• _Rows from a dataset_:
★ ★ ★ ★

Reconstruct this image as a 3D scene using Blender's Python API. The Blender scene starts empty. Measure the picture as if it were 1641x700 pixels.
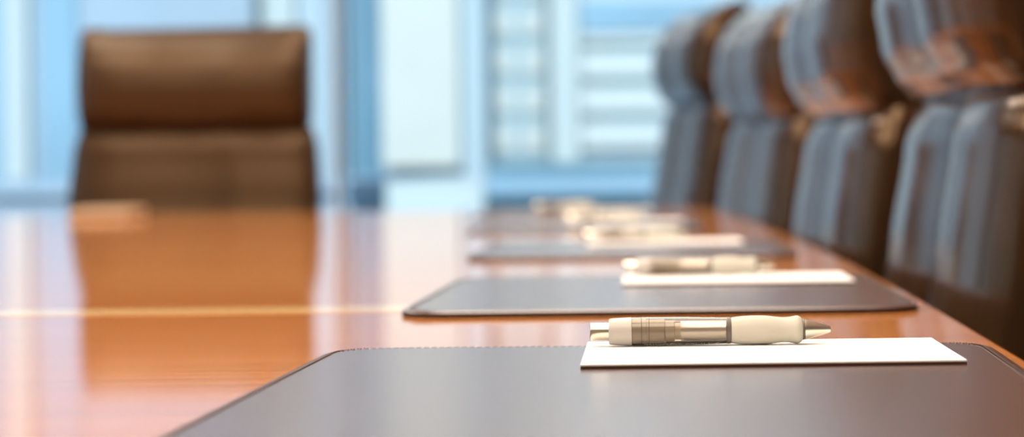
import bpy, bmesh, math, random
from mathutils import Vector, Matrix
random.seed(7)
scene = bpy.context.scene
C = scene.collection
PI = math.pi

# ------------------------------------------------------------------ materials
def new_mat(name):
    m = bpy.data.materials.new(name); m.use_nodes = True
    nt = m.node_tree
    return m, nt, nt.nodes['Principled BSDF']

def simple(name, col, rough=0.5, metal=0.0, spec=0.5, bump=0.0, bscale=200.0, ior=1.5, var=0.0, vscale=8.0, tint=None):
    m, nt, b = new_mat(name)
    b.inputs['Base Color'].default_value = (*col, 1)
    b.inputs['Roughness'].default_value = rough
    b.inputs['Metallic'].default_value = metal
    b.inputs['Specular IOR Level'].default_value = spec
    b.inputs['IOR'].default_value = ior
    if tint: b.inputs['Specular Tint'].default_value = (*tint, 1)
    tc = nt.nodes.new('ShaderNodeTexCoord')
    if var > 0:
        n = nt.nodes.new('ShaderNodeTexNoise'); n.inputs['Scale'].default_value = vscale
        n.inputs['Detail'].default_value = 4
        nt.links.new(tc.outputs['Object'], n.inputs['Vector'])
        r = nt.nodes.new('ShaderNodeValToRGB')
        r.color_ramp.elements[0].position = 0.3; r.color_ramp.elements[1].position = 0.7
        r.color_ramp.elements[0].color = (*[c*(1-var) for c in col], 1)
        r.color_ramp.elements[1].color = (*[min(1, c*(1+var)) for c in col], 1)
        nt.links.new(n.outputs['Fac'], r.inputs['Fac'])
        nt.links.new(r.outputs['Color'], b.inputs['Base Color'])
    if bump > 0:
        n = nt.nodes.new('ShaderNodeTexNoise'); n.inputs['Scale'].default_value = bscale
        n.inputs['Detail'].default_value = 3
        nt.links.new(tc.outputs['Object'], n.inputs['Vector'])
        bp = nt.nodes.new('ShaderNodeBump'); bp.inputs['Strength'].default_value = bump
        bp.inputs['Distance'].default_value = 0.002
        nt.links.new(n.outputs['Fac'], bp.inputs['Height'])
        nt.links.new(bp.outputs['Normal'], b.inputs['Normal'])
    return m

def wood(name, dark, mid, light, scale=(1.4, 60, 60), rough=0.06, bump=0.006, ior=1.75):
    m, nt, b = new_mat(name)
    tc = nt.nodes.new('ShaderNodeTexCoord')
    mp = nt.nodes.new('ShaderNodeMapping'); mp.inputs['Scale'].default_value = scale
    nt.links.new(tc.outputs['Object'], mp.inputs['Vector'])
    n = nt.nodes.new('ShaderNodeTexNoise'); n.inputs['Scale'].default_value = 1.0
    n.inputs['Detail'].default_value = 6; n.inputs['Roughness'].default_value = 0.6
    n.inputs['Distortion'].default_value = 0.4
    nt.links.new(mp.outputs['Vector'], n.inputs['Vector'])
    r = nt.nodes.new('ShaderNodeValToRGB')
    e = r.color_ramp.elements
    e[0].position = 0.28; e[0].color = (*dark, 1)
    e[1].position = 0.75; e[1].color = (*light, 1)
    k = e.new(0.5); k.color = (*mid, 1)
    nt.links.new(n.outputs['Fac'], r.inputs['Fac'])
    nt.links.new(r.outputs['Color'], b.inputs['Base Color'])
    b.inputs['Roughness'].default_value = rough
    b.inputs['IOR'].default_value = ior
    bp = nt.nodes.new('ShaderNodeBump'); bp.inputs['Strength'].default_value = bump
    bp.inputs['Distance'].default_value = 0.001
    nt.links.new(n.outputs['Fac'], bp.inputs['Height'])
    nt.links.new(bp.outputs['Normal'], b.inputs['Normal'])
    return m

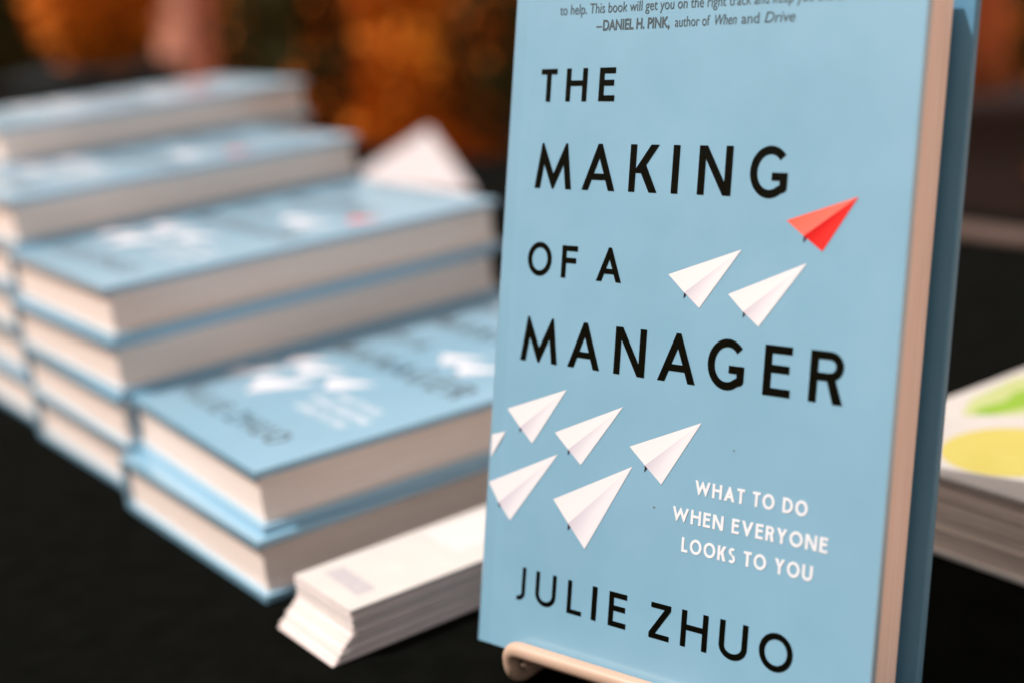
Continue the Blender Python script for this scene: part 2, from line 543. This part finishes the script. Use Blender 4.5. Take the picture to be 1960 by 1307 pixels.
protos = {}
def make_prints():
    pr = []
    pr.append(ink_mesh('title_lettering', TITLE, M['ink'], TZ))
    pr.append(ink_mesh('author_lettering', AUTHOR, M['ink'], TZ))
    pr.append(ink_mesh('subtitle_lettering', SUB, M['whiteink'], TZ))
    pr.append(text_mesh('endorsement_lettering', QUOTE, M['quoteink'], TZ))
    for k in PLANES:
        pr.append(plane_mesh('paper_plane_print', PLANES[k], TZ))
    pr.append(plane_mesh('paper_plane_print', EDGE_PLANE, TZ, edge=True))
    r = plane_mesh('paper_plane_print', RED, TZ, red=True)
    r['label'] = 'red paper plane printed ahead of the white ones'
    pr.append(r)
    for x, y, s, a in ((10.372, 8.651, .045, .5), (7.464, 6.3, .06, 0.1)):
        bm = bmesh.new()
        ps = [(s, 0), (.2 * s, .7 * s), (-s, .25 * s), (-.3 * s, -.5 * s)]
        bm.faces.new([bm.verts.new(((x + p * math.cos(a) - q * math.sin(a)) * CM, (y + p * math.sin(a) + q * math.cos(a)) * CM, TZ * CM)) for p, q in ps])
        pr.append(link_mesh('paper_fleck', bm, M['fleck']))
    return pr

def cover_profile(z0, z1, x0=0.08, x1=BW, groove=0.02, front=True):
    """cross section of a board with its hinge groove and rounded fore edge"""
    e = 0.05
    top = [(x0, z1 - 0.03), (x0 + .02, z1 - .008), (x0 + .05, z1), (x0 + .32, z1 - groove * .6), (x0 + .48, z1 - groove), (x0 + .64, z1 - groove * .6), (x0 + .82, z1),
           (x1 - e, z1), (x1 - e * .3, z1 - e * .3), (x1, z1 - e)]
    bot = [(x1, z0 + e), (x1 - e * .3, z0 + e * .3), (x1 - e, z0), (x0, z0)]
    return top + bot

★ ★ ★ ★

• _TASK OBJECTIVE_:
Leave out the pictures, then repeat the listing above exactly from its first line to the line with "return m, nt, nt.nodes['Principled BSDF']", inclusive.

• _THE RESPONSE_:
Reconstruct this image as a 3D scene using Blender's Python API. The Blender scene starts empty. Measure the picture as if it were 1641x700 pixels.
import bpy, bmesh, math, random
from mathutils import Vector, Matrix
random.seed(7)
scene = bpy.context.scene
C = scene.collection
PI = math.pi

# ------------------------------------------------------------------ materials
def new_mat(name):
    m = bpy.data.materials.new(name); m.use_nodes = True
    nt = m.node_tree
    return m, nt, nt.nodes['Principled BSDF']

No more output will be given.